For Northwestern, this is a program-defining kind of game. No matter how the first month of the season went — with a disappointing loss to Duke and a horrible loss to Akron — Fitzgerald has long said that the Big Ten West is the next step for the program. For as solid as NU has been in recent years with 10-win seasons and bowl victories, the Wildcats haven’t been in the driver’s seat in the West this late in the season. Beating Wisconsin would put them there. Northwestern would be 5-1 in the league, with wins over Purdue and Wisconsin and a game against Iowa still on the schedule.
On the day he signed a 10-year contract extension in the spring of 2017, Fitzgerald called the extension a “commitment to a championship.”

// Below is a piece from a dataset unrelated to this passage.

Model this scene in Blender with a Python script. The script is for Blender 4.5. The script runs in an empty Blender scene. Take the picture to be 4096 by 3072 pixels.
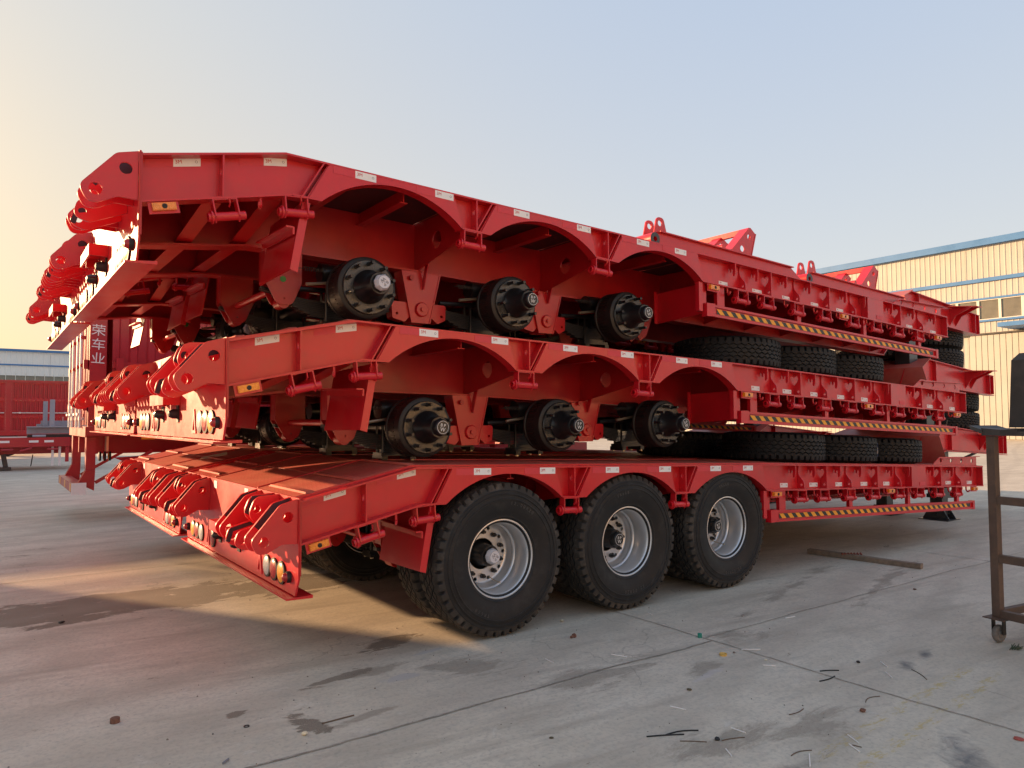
import bpy, bmesh, math, random
from math import sin, cos, pi, sqrt, radians as R
from mathutils import Vector, Matrix, noise
from mathutils.geometry import tessellate_polygon
random.seed(7)
S = bpy.context.scene
C = S.collection

# ---------------------------------------------------------------- camera
cam_d = bpy.data.cameras.new('camera'); cam = bpy.data.objects.new('camera', cam_d); C.objects.link(cam)
YAW, PITCH, ROLL = 9.44836523e-01, 4.89012707e-02, -3.52715471e-03
f = Vector((cos(PITCH)*cos(YAW), cos(PITCH)*sin(YAW), sin(PITCH)))
r = f.cross(Vector((0, 0, 1))).normalized(); u = r.cross(f)
r2 = cos(ROLL)*r + sin(ROLL)*u; u2 = -sin(ROLL)*r + cos(ROLL)*u
M = Matrix((r2, u2, -f)).transposed().to_4x4(); M.translation = Vector((-3.1212, -4.4484, 1.58296))
cam.matrix_world = M
cam_d.sensor_width = 36; cam_d.lens = 2927.92*36/4096
cam_d.clip_start = .05; cam_d.clip_end = 6000
S.camera = cam

# ---------------------------------------------------------------- sky, sun, exposure
SUN_EL = R(10.6)
HAZE_COOL = (.335, .325, .285); HAZE_WARM = (.43, .285, .10); TOP_COOL = (.165, .212, .295); TOP_WARM = (.27, .285, .28); GLOW_COL = (.75, .40, .10)
SUN_H = Vector((-.515, .857, 0)).normalized()        # horizontal heading towards the sun
SUN_DIR = Vector((SUN_H.x*cos(SUN_EL), SUN_H.y*cos(SUN_EL), sin(SUN_EL)))
w = bpy.data.worlds.new('World'); S.world = w; w.use_nodes = True
nt = w.node_tree; nt.nodes.clear()
out = nt.nodes.new('ShaderNodeOutputWorld'); bg = nt.nodes.new('ShaderNodeBackground')
sky = nt.nodes.new('ShaderNodeTexSky'); sky.sky_type = 'NISHITA'; sky.sun_disc = False
sky.sun_elevation = SUN_EL; sky.sun_rotation = math.atan2(SUN_H.x, SUN_H.y)
sky.altitude = 50; sky.air_density = 1.0; sky.dust_density = 4.0; sky.ozone_density = 2.0
bg.inputs['Strength'].default_value = 1.0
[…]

“I think we’ve been close, but close isn’t good enough,” Fitzgerald said that day. “We’ve had multiple 10-win seasons and some that even when we got to nine we had a chance to backdoor in. But it’s not about talk, it’s about putting together the action.”
Saturday is a day, more than nearly any other day, when that action needs to be there. It’s a day when Northwestern can take a major step forward as a team and as a program by knocking off its biggest competition and getting closer than it’s ever been to coming through on that championship commitment.
A win wouldn’t erase the disappointing losses and inconsistencies that came before it this season. It wouldn’t mean Fitzgerald is necessarily a better coach than he was before, or the players are better than they were before. What a win would do is put Northwestern one notch closer to where it hasn’t been — and where it says it needs to be.
Fitzgerald offered some expected coachspeak at his press conference this week. Asked about the magnitude of the game, he said he’s focused on getting through each day of practice.
As he did last season, though, Fitzgerald knows deep down this isn’t just any other game. For his team, his program and his goals, this is the game.